**What is expected**: Print the lines that start the entries and continue through the one holding "from mathutils.bvhtree import BVHTree", please, exactly and with the pictures omitted.

**Material supplied**:

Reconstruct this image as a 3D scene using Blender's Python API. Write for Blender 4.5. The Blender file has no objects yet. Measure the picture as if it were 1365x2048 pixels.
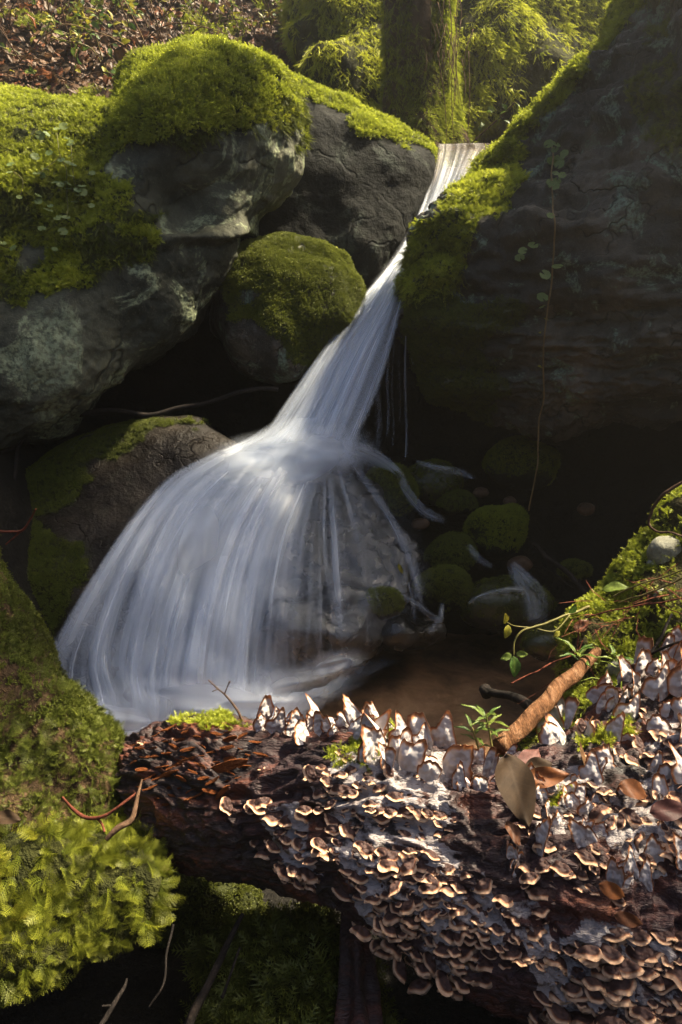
import bpy, math, random
import numpy as np
from mathutils import Vector, Matrix
from mathutils.bvhtree import BVHTree

S = bpy.context.scene
COL = S.collection
R = math.radians
rng = np.random.default_rng(7)
random.seed(7)

# ------------------------------------------------------------------ camera
CAMZ, PITCH, VFOV = 1.3, 15.0, 70.0
cam_d = bpy.data.cameras.new('camera')
cam = bpy.data.objects.new('camera', cam_d)
COL.objects.link(cam)
cam.location = (0, 0, CAMZ)
cam.rotation_euler = (R(90 - PITCH), 0, 0)
cam_d.sensor_fit = 'VERTICAL'
cam_d.angle = R(VFOV)
cam_d.clip_start = 0.02
cam_d.clip_end = 400
S.camera = cam

# ------------------------------------------------------------------ world, sun, exposure
SUN_DIR = Vector((0.53, 0.17, 0.83)).normalized()       # towards the sun
w = bpy.data.worlds.new('World')
S.world = w
w.use_nodes = True
nt = w.node_tree
bg = nt.nodes['Background']
sky = nt.nodes.new('ShaderNodeTexSky')
sky.sky_type = 'NISHITA'
sky.sun_disc = False
sky.sun_elevation = math.asin(SUN_DIR.z)
sky.sun_rotation = math.atan2(SUN_DIR.x, SUN_DIR.y)
sky.air_density = 0.8
sky.dust_density = 4.0
nt.links.new(sky.outputs[0], bg.inputs[0])
bg.inputs[1].default_value = 0.05
sd = bpy.data.lights.new('sun', 'SUN')
sd.energy = 5.0
sd.angle = R(2.2)
sd.color = (1.0, 0.86, 0.63)
so = bpy.data.objects.new('sun', sd)
COL.objects.link(so)
so.rotation_euler = (-SUN_DIR).to_track_quat('-Z', 'Y').to_euler()
so.location = SUN_DIR * 20
S.view_settings.view_transform = 'Standard'
S.view_settings.look = 'None'
S.view_settings.gamma = 1.0
S.view_settings.exposure = 2.1
S.view_settings.use_curve_mapping = False
S.render.engine = 'CYCLES'
S.cycles.use_denoising = True
S.cycles.use_adaptive_sampling = True
S.cycles.adaptive_threshold = 0.028
S.cycles.max_bounces = 6
S.cycles.diffuse_bounces = 2
S.cycles.glossy_bounces = 3
S.cycles.transmission_bounces = 4
S.cycles.transparent_max_bounces = 24
S.cycles.volume_bounces = 0
S.cycles.caustics_reflective = False
S.cycles.caustics_refractive = False

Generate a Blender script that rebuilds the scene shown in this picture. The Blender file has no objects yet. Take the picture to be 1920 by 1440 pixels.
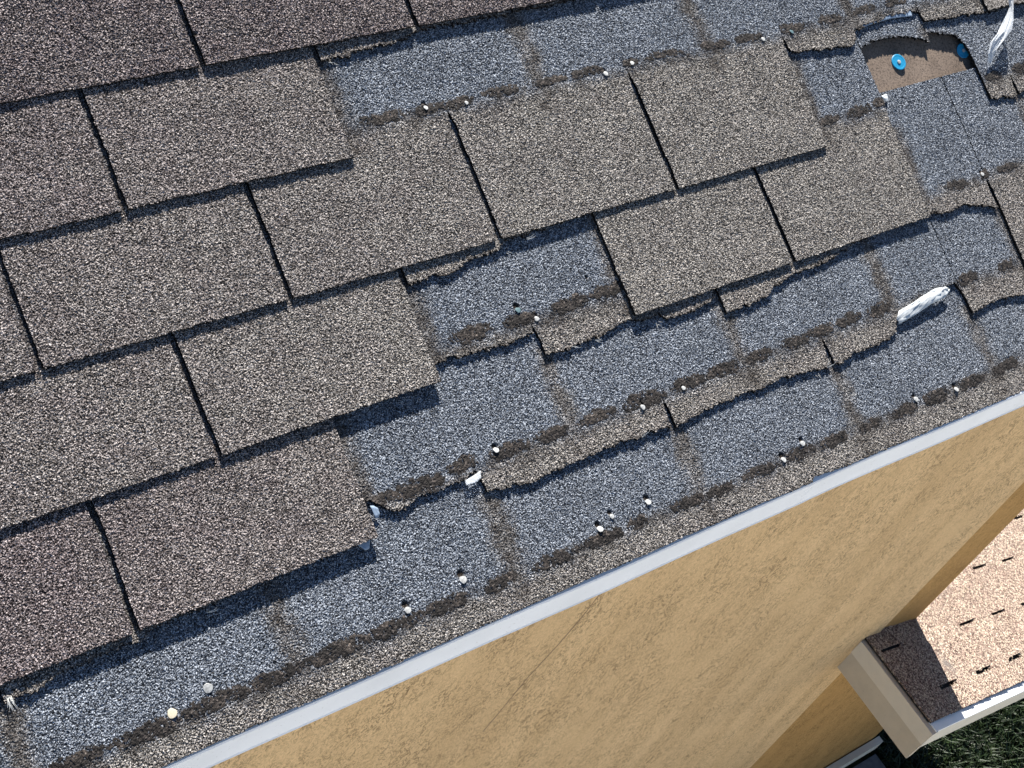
import bpy, math, random
import numpy as np
from mathutils import Matrix, Vector

# ------------------------------------------------------------------ camera
SC = bpy.context.scene
COL = SC.collection
# world axes: X along the eave, Y into the house, Z up; columns are those axes seen from the camera (right, down, forward)
M = [[0.7962022577763351, -0.531360075256055, 0.2893413816505938],
     [-0.27785724228525316, -0.7459417720693217, -0.6052819389252779],
     [0.5374544795805773, 0.40153124797891254, -0.7415627682622802]]
CAM = Vector((-0.48765991, -1.20827156, 1.23735962))
cam = bpy.data.cameras.new('camera')
cam.sensor_width = 36.0
cam.lens = 2900.0/1920.0*36.0
cam.clip_start = 0.02
cam.clip_end = 500
co = bpy.data.objects.new('camera', cam)
COL.objects.link(co)
right = Vector(M[0]); down = Vector(M[1]); fwd = Vector(M[2])
R = Matrix((right, -down, -fwd)).transposed().to_4x4()
R.translation = CAM
co.matrix_world = R
SC.camera = co

# ------------------------------------------------------------------ light
PITCH = math.radians(24.8)
CP, SP = math.cos(PITCH), math.sin(PITCH)
W, EX = 0.305, 0.1476790305716473          # tab width, course exposure
TAN_A = 0.385                               # sun height above the roof plane
S = Vector((0.31, 0.95*CP - TAN_A*SP, 0.95*SP + TAN_A*CP)).normalized()   # towards the sun
sun = bpy.data.lights.new('sun', 'SUN')
sun.energy = 5.0
sun.angle = math.radians(0.5)
sun.color = (1.0, 0.95, 0.88)
so = bpy.data.objects.new('sun', sun)
COL.objects.link(so)
so.rotation_euler = S.to_track_quat('Z', 'Y').to_euler()
world = bpy.data.worlds.new("World")
SC.world = world
world.use_nodes = True
wn = world.node_tree
bg = wn.nodes['Background']
sky = wn.nodes.new('ShaderNodeTexSky')
sky.sky_type = 'NISHITA'
sky.sun_disc = False
sky.air_density = 0.8
sky.dust_density = 0.1
sky.ozone_density = 2.5
sky.sun_elevation = math.asin(S.z)
sky.sun_rotation = math.atan2(S.x, S.y)
wn.links.new(sky.outputs[0], bg.inputs[0])
bg.inputs[1].default_value = 0.05
SC.view_settings.view_transform = 'Standard'
SC.view_settings.look = 'None'
SC.view_settings.gamma = 1.0
SC.view_settings.exposure = 1.2

# ------------------------------------------------------------------ helpers
rng = random.Random(7)

def tag(o, label=None, cat=None, group=None, kind=None):
    if label: o['label'] = label
    if cat: o['category'] = cat
    if group: o['group'] = group
    if kind: o['kind'] = kind
    return o

def empty(name, loc, rot=(0, 0, 0)):
    o = bpy.data.objects.new(name, None)
    o.location = loc
    o.rotation_euler = rot
    o.empty_display_size = 0.02
    COL.objects.link(o)
    return o

def mesh_obj(name, verts, faces, mat, parent=None, smooth=False, loc=None, rot=None):
    me = bpy.data.meshes.new(name)
    me.from_pydata([tuple(v) for v in verts], [], faces)
    me.validate()
    me.update()
    if smooth:
        me.polygons.foreach_set('use_smooth', [True]*len(me.polygons))
    me.materials.append(mat)
    o = bpy.data.objects.new(name, me)
    COL.objects.link(o)
    if parent: o.parent = parent
    if loc is not None: o.location = loc
    if rot is not None: o.rotation_euler = rot
    return o

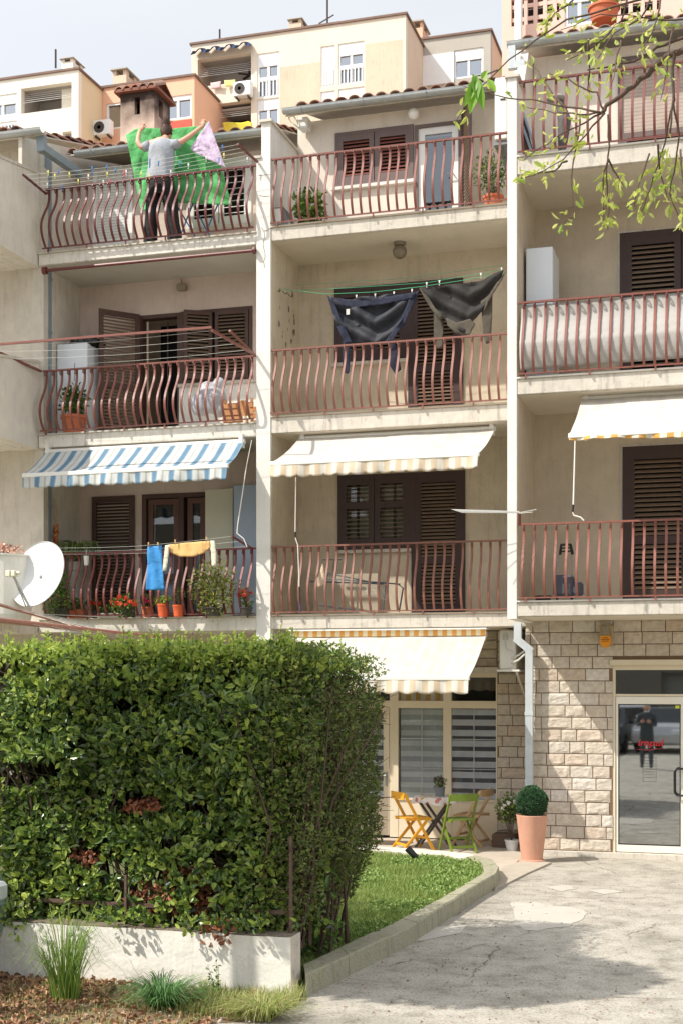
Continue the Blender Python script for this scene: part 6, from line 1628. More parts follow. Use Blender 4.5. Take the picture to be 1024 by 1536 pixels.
# stems and inner branches
for _ in range(150):
    X = U(-5.9, HX1-.05); b0 = Vector((X, U(9.95, 10.5), .3)); b1 = b0+Vector((U(-.3,.3), U(-.15,.15), U(.7, 1.2))); b2 = b1+Vector((U(-.4,.4), U(-.3,.2), U(.6, 1.0)))
    co.tube([b0, (b0+b1)/2+rvec()*.05, b1, b2], [U(.012,.022), .012, .009, .004], 5)
for _ in range(500):
    X = U(-5.9, HX1-.03); Z = U(.5, 2.4); p = Vector((X, U(9.95, 10.4), Z)); q = p+Vector((U(-.25,.25), -U(.05,.25), U(-.05,.25))); co.tube([p, (p+q)/2+rvec()*.03, q], [.005,.004,.002], 3)
# thick inner body of leaves further in, coloured dark for the shade inside
inn = MB()
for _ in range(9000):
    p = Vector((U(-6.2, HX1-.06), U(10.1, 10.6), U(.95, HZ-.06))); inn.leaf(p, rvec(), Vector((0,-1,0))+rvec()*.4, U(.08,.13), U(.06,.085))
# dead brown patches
for (hx, hy, hw, hh, n) in ((215,1208,30,12,150),(300,1330,60,34,420),(270,1345,80,26,300),(325,1395,26,22,90),(125,1285,22,12,60),(128,1020,7,5,20),(262,1300,14,16,50)):
    for _ in range(n):
        a = U(0, 6.283); r = math.sqrt(R()); X_, Y_ = hx+hw*r*math.cos(a), hy+hh*r*math.sin(a)
        c_ = 9.62+U(.0,.32) if hy > 1380 else 9.80+U(.0,.25)
        p = P(X_, Y_, c_-(.03 if hy > 1380 else 0)); dl.leaf(p, (rvec()+Vector((0,-.2,-.6))).normalized(), rvec(), U(.04,.065), U(.022,.036), .5)
lv.build('foliage', leaf_dark, hd_, rec=False); yl.build('young_foliage', leaf_bright, hd_, rec=False); dl.build('dead_leaves', leaf_dead, hd_, rec=False)
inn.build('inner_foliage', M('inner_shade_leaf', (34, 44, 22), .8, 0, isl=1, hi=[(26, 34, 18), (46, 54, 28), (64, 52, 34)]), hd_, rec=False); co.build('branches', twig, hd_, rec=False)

# the darker side shrub that closes the hedge end
sh = thing('shrub', (HX1+.0, 11.2, .1), 'darker small-leaved shrub with bare lower trunk closing the right end of the hedge', 'shrub')
sv = MB(); sb = MB(); sy = MB()
for _ in range(2600):
    X = HX1-abs(random.gauss(0, .22)); Z = U(.5, HZ-.05); hedge_leaf(sv, Vector((X, fsurf(X, Z)+U(-.03,.1), Z)), Vector((.5,-1,.1)), .045, .022)
random.seed(5)
def sside(Y, Z):
    base = HX1+.06+.08*math.sin((Y-9.9)/2.1*math.pi*.8)+.10*noise.noise(Vector((Y*2.2, Z*2.0, 1)))+.05*noise.noise(Vector((Y*6, Z*5, 1)))
    base -= .75*max(0, Z-(HZ-.42))*(1 if Y > 10.4 else .4)
    if Z < .95: base -= (.95-Z)*.55*(1 if Y > 10.2 else .4)
    return base
for _ in range(21000):
    Y = U(9.82, 12.0); Z = U(.42+.12*noise.noise(Vector((Y*3,0,9))), HZ+.02-.10*max(0, (Y-10.6)))
    X = sside(Y, Z)-R()**1.8*.40
    if Y > 11.75: X -= (Y-11.75)*U(0, 2.2)
    p = Vector((X, Y, Z))
    if noise.noise(p*3.4+Vector((4,4,4))) > .30 and R() < .8: continue
    out = Vector((1, -.2, .1)); hedge_leaf(sy if (R() < .05 or (Z > HZ-.3 and R() < .25)) else sv, p, out, .042, .019)
for _ in range(1500):
    X = U(HX1-.4, HX1+.15); Y = U(9.9, 11.9); hedge_leaf(sy if R() < .4 else sv, Vector((X, Y, HZ-.10*max(0, Y-10.6)+U(-.1,.05))), Vector((0,0,1)), .045, .02)
for _ in range(26):
    p0 = Vector((U(HX1-.35, HX1-.02), U(10.2, 11.7), .05)); p1 = p0+Vector((U(-.1,.15), U(-.2,.2), U(.6,.9))); p2 = p1+Vector((U(-.2,.25), U(-.3,.3), U(.7, 1.2)))
    sb.tube([p0, (p0+p1)/2+rvec()*.04, p1, p2], [U(.014,.03), .014, .010, .004], 6)
for _ in range(420):
    Y = U(9.9, 12); Z = U(.5, 2.4); X = sside(Y, Z); p = Vector((X-.35, Y, Z)); q = Vector((X+U(-.08,.06), Y+U(-.25,.25), Z+U(-.1,.2))); sb.tube([p, (p+q)/2+rvec()*.05, q], [.005,.004,.002], 3)
iv = MB()
for _ in range(4500):
    iv.leaf(Vector((U(HX1-.7, HX1-.25), U(9.95, 11.8), U(.8, HZ-.12))), rvec(), Vector((1,0,0))+rvec()*.4, U(.07,.12), U(.05,.07))
sv.build('foliage', leaf_olive, sh, rec=False); sy.build('young_foliage', leaf_mid, sh, rec=False); sb.build('branches', twig, sh, rec=False); iv.build('inner_foliage', MATS['inner_shade_leaf'], sh, rec=False)
# a low pot and weed clump by the shrub foot
q = P(478, 0, 10.75); t = thing('weed', (q.x, 10.75, .12), 'dark clump of weeds growing at the shrub foot beside the kerb', 'weed'); mb = MB(); bush(mb, (q.x, 10.75, .30), (.16,.30,.20), 420, .06, .025, .25); mb.build('leaves', leaf_mid, t, rec=False); mb = MB(); stems(mb, (q.x, 10.75, .1), (q.x, 10.75, .28), (.14,.25,.15), 14); mb.build('stem', twig, t)

# ================================================================== GRASS
grass_m = M('lawn_blade', (100, 136, 50), .6, 0, isl=1, hi=[(100, 126, 54), (136, 158, 76), (164, 178, 100), (116, 140, 62)], transl=.35)
def blades(mb, n, region, z, h, w, clump=2.0):
    k = 0; tries = 0
    xs = [q[0] for q in region]; ys = [q[1] for q in region]
    while k < n and tries < n*12:
        tries += 1
        x_, y_ = U(max(min(xs), -5.5), max(xs)), U(min(ys), max(ys))
        if not inpoly(x_, y_, region): continue
        dn = noise.noise(Vector((x_*clump, y_*clump, 0)))
        hh = h*U(.5, 1.2)*(1+.7*dn); a = U(0, 6.283); l = U(.2, .9)*hh
        p = Vector((x_, y_, z)); sd = Vector((math.cos(a+1.57), math.sin(a+1.57), 0))*w*.5; d = Vector((math.cos(a), math.sin(a), 0))
        m_ = p+d*l*.35+Vector((0,0,hh*.6)); tip = p+d*l+Vector((0,0,hh))
        i = len(mb.v); mb.v.extend((tuple(p-sd), tuple(p+sd), tuple(m_+sd*.7), tuple(m_-sd*.7), tuple(tip)))
        mb.f.append((i, i+1, i+2, i+3)); mb.f.append((i+3, i+2, i+4)); k += 1
mb = MB(); random.seed(9)
vis = [(-4.2, 10.0), (-3.35, 9.95)]+[(p.x+.0, p.y) for p in IN]+[(-5.0, IN[-1].y)]
blades(mb, 52000, vis, .105, .062, .006)
o = mb.build('lawn_grass', grass_m, rec=False); tag(o, kind='stuff')
mb = MB(); tries = 0
while len(mb.f) < 14000 and tries < 90000:
    tries += 1
    x_, y_ = U(-4.6, -2.6), U(10.5, 18)
    if not inpoly(x_, y_, vis) or noise.noise(Vector((x_*1.4, y_*.9, 6))) < .02: continue
    mb.leaf(Vector((x_, y_, .12+U(0,.05))), (rvec()+Vector((0,0,.4))), Vector((0,0,1))+rvec()*.5, U(.025,.05), U(.018,.03))
o = mb.build('clover_patches', M('clover', (110, 150, 60), .55, 0, isl=1, hi=[(100, 130, 60), (140, 166, 84), (168, 188, 112)], transl=.3), rec=False); tag(o, kind='stuff')
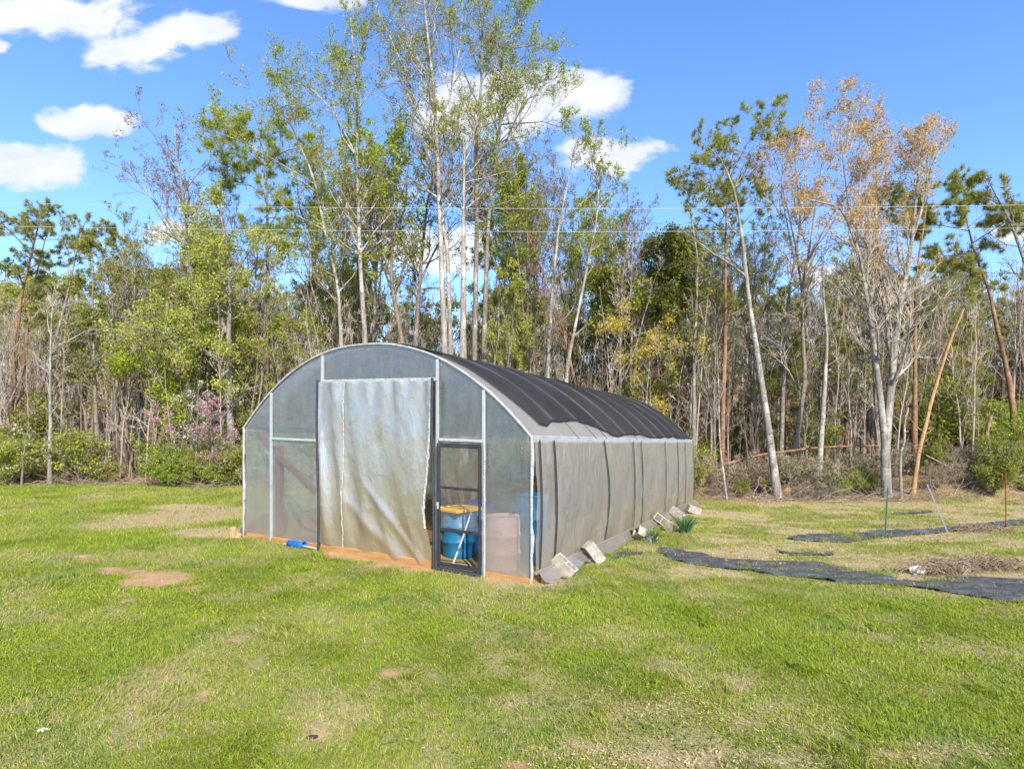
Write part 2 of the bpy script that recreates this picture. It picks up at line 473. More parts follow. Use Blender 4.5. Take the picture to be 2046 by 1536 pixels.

**Reply to the task**:
Reconstruct this image as a 3D scene using Blender's Python API. Write for Blender 4.5. The Blender file has no objects yet. Measure the picture as if it were 1365x2048 pixels.
import bpy, math, random
import numpy as np
from mathutils import Vector, Matrix
from mathutils.bvhtree import BVHTree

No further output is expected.